The Kuiper belt, named after Dutch-American astronomer Gerard Kuiper, is a region of the Solar System beyond the planets, extending from the orbit of Neptune (at 30 AU) to approximately 50 AU from the Sun. It is similar to the asteroid belt, but it is far larger—20 times as wide and 20 to 200 times as massive. Like the asteroid belt, it consists mainly of small bodies, or remnants from the Solar System’s formation. Although many asteroids are composed primarily of rock and metal, most Kuiper belt objects are composed largely of frozen volatiles (termed “ices”), such as methane, ammonia and water.
Although Pluto has been aptly named, the region of space in which it lies has not been correctly named. It should properly be called the Edgeworth Belt – it could then be conveniently referred to as “the Edge.”
This is because it was Kenneth Essex Edgeworth, DSO, MC (26 February 1880 – 10 October 1972) was an British-Irish astronomer, economist and engineer. It was he who proposed the existence of a disc of icy bodies beyond the orbit of Neptune in the 1940s in much the same manner as Gerard Kuiper would publish ten years later. Observations later confirmed the existence of what has become known, somewhat controversially, as the Kuiper belt. Gerard Kuiper postulated that such a belt could have been present following the formation of the solar system but would have disappeared by the present day.

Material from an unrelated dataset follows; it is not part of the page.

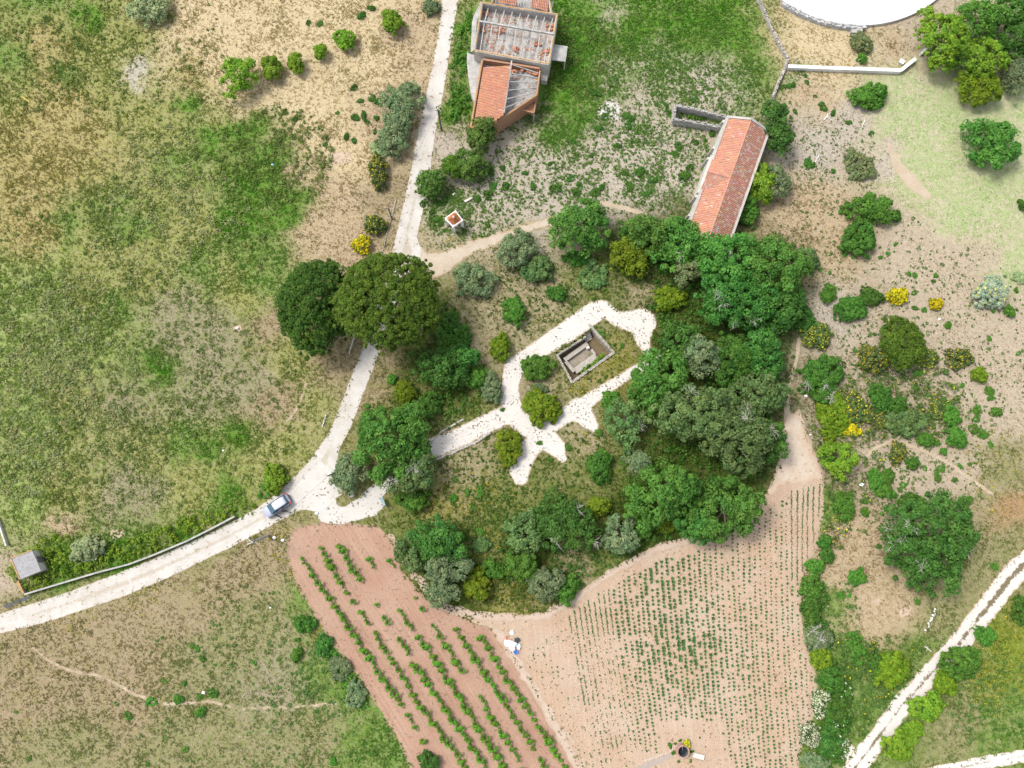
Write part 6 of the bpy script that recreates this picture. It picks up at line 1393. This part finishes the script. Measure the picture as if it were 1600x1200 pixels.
for s_ in (-1, 1):
    mb = MB(); mb.path([cl(-1.75, s_ * .66, 1.0), cl(-1.5, s_ * .64, 1.44), cl(.2, s_ * .62, 1.47), cl(1.02, s_ * .7, 1.0)], [.035] * 4, 6); mb.build('roof_pillar', M['black'], car)
    mb = MB(); mb.blob(cl(.78, s_ * .98, 1.0), (.10, .10, .09), 3, 8, 6, .02); mb.build('mirror', M['black'], car, smooth=True)
    mb = MB(); mb.blob(cl(1.78, s_ * .62, .68), (.22, .14, .10), 5, 8, 6, .03); mb.build('headlight', M['lens'], car, smooth=True)
    mb = MB(); mb.blob(cl(-1.88, s_ * .70, .88), (.16, .15, .14), 6, 8, 6, .03); mb.build('tail_light', M['red'], car, smooth=True)
    for x_ in (-1.25, 1.28):
        mb = MB(); mb.tube(cl(x_, s_ * .66, .31), cl(x_, s_ * .87, .31), .31, .31, 18); ty = mb.build('wheel', M['black'], car)
        mb = MB(); mb.tube(cl(x_, s_ * .80, .31), cl(x_, s_ * .885, .31), .19, .17, 12); mb.build('rim', M['metal'], ty)
mb = MB(); mb.mesh([cl(.32, -.5, 1.475), cl(.32, .5, 1.475), cl(1.08, .68, 1.03), cl(1.08, -.68, 1.03)], [(0, 1, 2, 3)]); mb.build('windscreen', surf('windscreen_glass', (.03, .08, .11), .12, .1, 1, bumpd=0, spec=.7), car)
mb = MB(); mb.beam(cl(-2.03, -.6, .5), cl(-2.03, .6, .5), .08, .14); mb.build('rear_bumper', M['black'], car)
mb = MB(); mb.beam(cl(2.03, -.42, .42), cl(2.03, .42, .42), .06, .12); mb.build('grille', M['black'], car)
# open driver door, hinged at the front
hx, hy = .75, .87; da = math.radians(62); dv = lambda l_, z, o_=0: cl(hx - l_ * math.cos(da) + o_ * math.sin(da), hy + l_ * math.sin(da) + o_ * math.cos(da), z)
mb = MB(); mb.mesh([dv(0, .28), dv(1.0, .28), dv(1.05, .95), dv(0, .95), dv(0, .28, .07), dv(1.0, .28, .07), dv(1.05, .95, .07), dv(0, .95, .07)], [(0, 1, 2, 3), (7, 6, 5, 4), (0, 4, 5, 1), (1, 5, 6, 2), (2, 6, 7, 3), (3, 7, 4, 0)]); od = mb.build('door', M['black'], car)
od['label'] = 'open driver door'
mb = MB(); mb.mesh([dv(.1, .96, .03), dv(1.0, .96, .03), dv(.95, 1.4, -.05), dv(.55, 1.4, -.05)], [(0, 1, 2, 3)]); mb.build('door_window', M['glass'], od)

# --- person beside the open door
def person(base, face, label):
    root = thing('person', (base.x, base.y, base.z), label, 'person')
    J = [(0, 0, .92), (0, .01, 1.15), (0, .0, 1.40), (0, 0, 1.50), (.02, 0, 1.60), (0, .19, 1.40), (.04, .24, 1.12), (.20, .20, .95), (.26, .19, .88), (0, -.19, 1.40), (-.02, -.25, 1.12), (.10, -.22, .90), (.14, -.21, .82), (0, .10, .88), (.06, .11, .50), (.0, .11, .08), (.14, .13, .04), (0, -.10, .88), (-.04, -.11, .50), (-.12, -.11, .08), (.02, -.13, .04)]
    Ed = [(0, 1), (1, 2), (2, 3), (3, 4), (2, 5), (5, 6), (6, 7), (7, 8), (2, 9), (9, 10), (10, 11), (11, 12), (0, 13), (13, 14), (14, 15), (15, 16), (0, 17), (17, 18), (18, 19), (19, 20)]
    Rr = [.15, .14, .15, .065, .06, .075, .055, .04, .04, .075, .055, .04, .04, .10, .07, .05, .045, .10, .07, .05, .045]
    me = bpy.data.meshes.new('body'); me.from_pydata(J, Ed, []); o = link('body', me, M['cloth'], root)
    sk = o.modifiers.new('skin', 'SKIN'); ss = o.modifiers.new('sub', 'SUBSURF'); ss.levels = 1; ss.render_levels = 2
    for i, v_ in enumerate(me.skin_vertices[0].data): v_.radius = (Rr[i], Rr[i] * (1.25 if i < 3 else 1)); v_.use_root = (i == 0)
    ORG_s = ORG[root.name]; ORG[root.name] = Vector((0, 0, 0))
    mb = MB(); mb.blob((.03, 0, 1.66), (.10, .08, .125), 2, 12, 9, .01); mb.blob((.13, 0, 1.65), (.025, .02, .03), 2, 6, 5, .01); mb.build('head', M['skin'], root, smooth=True)
    mb = MB(); mb.blob((.005, 0, 1.70), (.112, .095, .11), 4, 12, 8, .03); mb.build('hair', M['hair'], root, smooth=True)
    for i, (hx_, hy_, hz) in enumerate(((.27, .19, .86), (.15, -.21, .79))):
        mb = MB(); mb.blob((hx_, hy_, hz), (.045, .022, .05), 3, 8, 6, .02)
        for k in range(4): mb.path([(hx_ + .03 - k * .02, hy_, hz - .03), (hx_ + .035 - k * .02, hy_, hz - .08), (hx_ + .03 - k * .018, hy_ + .012, hz - .11 + (k == 3) * .02)], [.010, .009, .007], 5)
        mb.path([(hx_ + .03, hy_ + .01, hz + .01), (hx_ + .06, hy_ + .01, hz - .02), (hx_ + .065, hy_ + .01, hz - .05)], [.011, .010, .008], 5); mb.build('hand', M['skin'], root, smooth=True)
    ORG[root.name] = ORG_s; root.rotation_euler.z = face
    return root
pp = P(444.5, 798.5, .9); person(Vector((pp.x, pp.y, .03)), math.atan2(sdir.y, sdir.x) + math.pi * .9, 'person in dark clothes standing at the open side of the silver car')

Kenneth Edgeworth was born in Streete, County Westmeath, where his uncle built an observatory. After winning a scholarship to study in Britain, he would go on to a military career as an officer with the Royal Engineers, earning decorations during World War I. He is also one of the last winners of the Pollock Medal. He returned to Ireland in the 1930s, and became both a published international economist and planetary astronomer.
There were two reasons why Kenneth Edgeworth was not honoured as he should have been: One was that Gerrit Pieter Kuiper was regarded accepted as a prominent scientist as Kenneth Edgeworth was not. The other of course that the Dutch born Kuiper had become a US citizen.